Tuesday, November 18, 2014

Window on Eurasia: For Putin, Ukraine is All about Maintaining His Own Power, Shevtsova Says


Paul Goble

 

            Staunton, November 18 – Vladimir Putin’s actions in Ukraine are not part of a broader imperial program but rather a tactical move on the part of the Kremlin leader to shore up his power in Moscow, something that makes any resolution of the conflict in Ukraine more rather than less difficult, according to Liliya Shevtsova.

 

            Many people in Russia and the West think that what Putin is doing is about Ukraine or at least about the former Soviet space, “but this is not so,” the Russian analyst writes. Instead, “everything began in 2011” when Russians went into the streets and prompted Putin to begin “the construction of a new political regime” (nvua.net/opinion/shevcova/tri-glavnyh-celi-putina-v-ukraine-20803.html).

 

            Putin was truly frightened by the possibility that the number of protesters in Moscow would soon be “not 300,000 but three million,” and consequently, he moved to create “an extraordinarily repressive regime” and “liquidated all the provisions of the Constitution which allowed Russians to breathe freely.”

 

            His fears and his drive toward “absolutism and Bonapartism” were only exacerbated by the Maidan in Ukraine, a popular movement which showed what could happen elsewhere.
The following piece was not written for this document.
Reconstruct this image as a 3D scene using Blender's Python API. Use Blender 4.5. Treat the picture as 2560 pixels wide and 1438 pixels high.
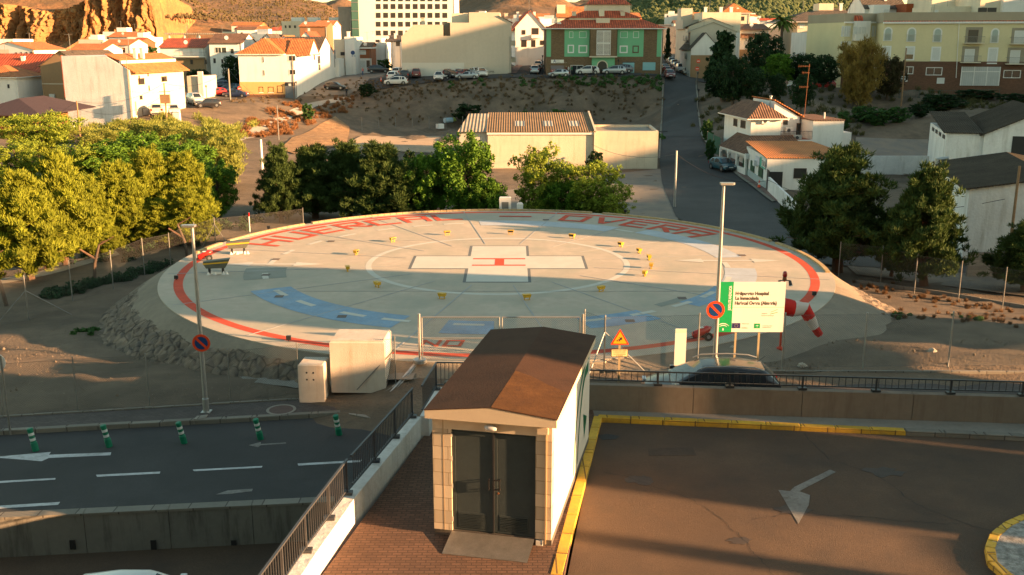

Preventing it from happening in Russia became for Putin “goal number one,” something far more important to him than “any expansionist goals.”

 

            Moreover, Putin is especially disturbed by the Ukrainians because if they succeed in becoming genuinely independent, then for him, they will have called into question “the historical legitimacy” of Russia based on the Baptism of Kyivan Rus in 988, a myth Russian rulers have insisted upon and most Russians have accepted as a given.

 

            But most important, Shevtsova says, “Putin has recognized that he can rule in contemporary Russia,” a country beset by problems, “only by closing the windows, locking the doors and mobilizing the Russian population” by putting the country on a war footing by “military-patriotic rhetoric.”

 

            The reality he has had to deal with, she continues, is that relatively few Russians, perhaps only 15 to 17 percent, are “openly Putinists,” regardless of what happens.  But “having annexed the Crimea, he has mobilized” not only them but other Russians “by converting Russia into a country at war and himself into a wartime president.”

 

            By so doing, the Kremlin leader has painted himself into a corner from which he cannot easily escape. Tragically and precisely because Ukraine for Putin is a matter of domestic politics, neither can Russians or all the others who have been swept into the tragedy that he has created in order to save face and save his position.